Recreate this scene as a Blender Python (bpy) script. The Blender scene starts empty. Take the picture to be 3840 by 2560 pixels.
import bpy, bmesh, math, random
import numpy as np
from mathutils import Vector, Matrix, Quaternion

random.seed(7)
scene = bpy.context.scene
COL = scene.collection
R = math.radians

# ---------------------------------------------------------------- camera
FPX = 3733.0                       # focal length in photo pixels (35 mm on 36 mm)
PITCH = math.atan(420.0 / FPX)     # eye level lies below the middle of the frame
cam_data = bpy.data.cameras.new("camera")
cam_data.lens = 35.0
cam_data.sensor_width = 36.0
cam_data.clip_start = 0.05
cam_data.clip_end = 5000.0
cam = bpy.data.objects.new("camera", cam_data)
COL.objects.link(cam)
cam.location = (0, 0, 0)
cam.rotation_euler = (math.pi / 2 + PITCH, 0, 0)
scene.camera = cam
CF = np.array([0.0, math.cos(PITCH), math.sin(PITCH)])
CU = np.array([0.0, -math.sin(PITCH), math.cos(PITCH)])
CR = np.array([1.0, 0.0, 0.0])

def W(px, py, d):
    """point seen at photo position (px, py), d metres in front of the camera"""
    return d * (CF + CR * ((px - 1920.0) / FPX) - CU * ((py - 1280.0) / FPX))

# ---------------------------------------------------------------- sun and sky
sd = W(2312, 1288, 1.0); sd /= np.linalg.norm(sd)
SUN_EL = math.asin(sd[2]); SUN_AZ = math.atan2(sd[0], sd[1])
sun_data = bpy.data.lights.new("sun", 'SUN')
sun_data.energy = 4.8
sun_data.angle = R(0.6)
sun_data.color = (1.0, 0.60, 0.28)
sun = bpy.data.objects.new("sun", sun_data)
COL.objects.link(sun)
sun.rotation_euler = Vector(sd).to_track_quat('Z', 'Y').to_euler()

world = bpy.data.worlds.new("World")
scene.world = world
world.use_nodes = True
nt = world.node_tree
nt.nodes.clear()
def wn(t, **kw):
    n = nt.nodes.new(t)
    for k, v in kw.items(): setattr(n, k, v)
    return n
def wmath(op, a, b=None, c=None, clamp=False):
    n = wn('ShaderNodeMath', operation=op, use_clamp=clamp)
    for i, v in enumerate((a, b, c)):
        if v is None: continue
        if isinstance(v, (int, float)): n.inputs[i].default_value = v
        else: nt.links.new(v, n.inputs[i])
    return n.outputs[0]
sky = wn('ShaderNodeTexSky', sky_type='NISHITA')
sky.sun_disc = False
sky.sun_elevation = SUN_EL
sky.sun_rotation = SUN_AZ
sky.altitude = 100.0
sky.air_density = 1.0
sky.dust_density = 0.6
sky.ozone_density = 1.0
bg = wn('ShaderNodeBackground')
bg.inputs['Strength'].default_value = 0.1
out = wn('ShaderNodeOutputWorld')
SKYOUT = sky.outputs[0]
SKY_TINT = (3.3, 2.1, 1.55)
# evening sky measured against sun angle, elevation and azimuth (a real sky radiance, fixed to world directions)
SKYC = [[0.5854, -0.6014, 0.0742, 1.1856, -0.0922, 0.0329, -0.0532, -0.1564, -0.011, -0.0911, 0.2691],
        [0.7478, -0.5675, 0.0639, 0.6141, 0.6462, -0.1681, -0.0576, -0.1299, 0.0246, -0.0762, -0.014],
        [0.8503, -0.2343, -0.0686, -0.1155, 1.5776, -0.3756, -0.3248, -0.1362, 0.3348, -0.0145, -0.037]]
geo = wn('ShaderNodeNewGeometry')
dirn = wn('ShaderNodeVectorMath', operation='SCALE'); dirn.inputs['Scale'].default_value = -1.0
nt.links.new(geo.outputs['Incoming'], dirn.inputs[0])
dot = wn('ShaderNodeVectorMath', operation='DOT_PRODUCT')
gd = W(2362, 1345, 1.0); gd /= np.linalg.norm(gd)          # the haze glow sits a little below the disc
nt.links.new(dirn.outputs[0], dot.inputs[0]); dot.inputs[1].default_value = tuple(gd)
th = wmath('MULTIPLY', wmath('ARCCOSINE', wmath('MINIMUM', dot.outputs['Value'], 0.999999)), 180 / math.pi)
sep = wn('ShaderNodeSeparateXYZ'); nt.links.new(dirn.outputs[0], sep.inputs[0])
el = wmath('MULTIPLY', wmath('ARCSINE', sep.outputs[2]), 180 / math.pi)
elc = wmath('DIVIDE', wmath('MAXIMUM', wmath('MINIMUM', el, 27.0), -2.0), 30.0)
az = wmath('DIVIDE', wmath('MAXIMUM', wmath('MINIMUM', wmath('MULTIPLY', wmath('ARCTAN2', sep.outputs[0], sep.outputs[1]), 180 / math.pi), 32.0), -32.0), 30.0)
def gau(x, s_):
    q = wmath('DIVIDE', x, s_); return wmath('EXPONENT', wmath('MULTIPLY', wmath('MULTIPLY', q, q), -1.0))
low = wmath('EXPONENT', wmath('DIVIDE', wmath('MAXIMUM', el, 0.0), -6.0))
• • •
EXERCISE GOAL -> Reproduce only the lines from the top of the material through the one bearing "CR = np.array([1.0, 0.0, 0.0])", each exactly as it stands.

SOLUTION ->
Recreate this scene as a Blender Python (bpy) script. The Blender scene starts empty. Take the picture to be 3840 by 2560 pixels.
import bpy, bmesh, math, random
import numpy as np
from mathutils import Vector, Matrix, Quaternion

random.seed(7)
scene = bpy.context.scene
COL = scene.collection
R = math.radians

# ---------------------------------------------------------------- camera
FPX = 3733.0                       # focal length in photo pixels (35 mm on 36 mm)
PITCH = math.atan(420.0 / FPX)     # eye level lies below the middle of the frame
cam_data = bpy.data.cameras.new("camera")
cam_data.lens = 35.0
cam_data.sensor_width = 36.0
cam_data.clip_start = 0.05
cam_data.clip_end = 5000.0
cam = bpy.data.objects.new("camera", cam_data)
COL.objects.link(cam)
cam.location = (0, 0, 0)
cam.rotation_euler = (math.pi / 2 + PITCH, 0, 0)
scene.camera = cam
CF = np.array([0.0, math.cos(PITCH), math.sin(PITCH)])
CU = np.array([0.0, -math.sin(PITCH), math.cos(PITCH)])
CR = np.array([1.0, 0.0, 0.0])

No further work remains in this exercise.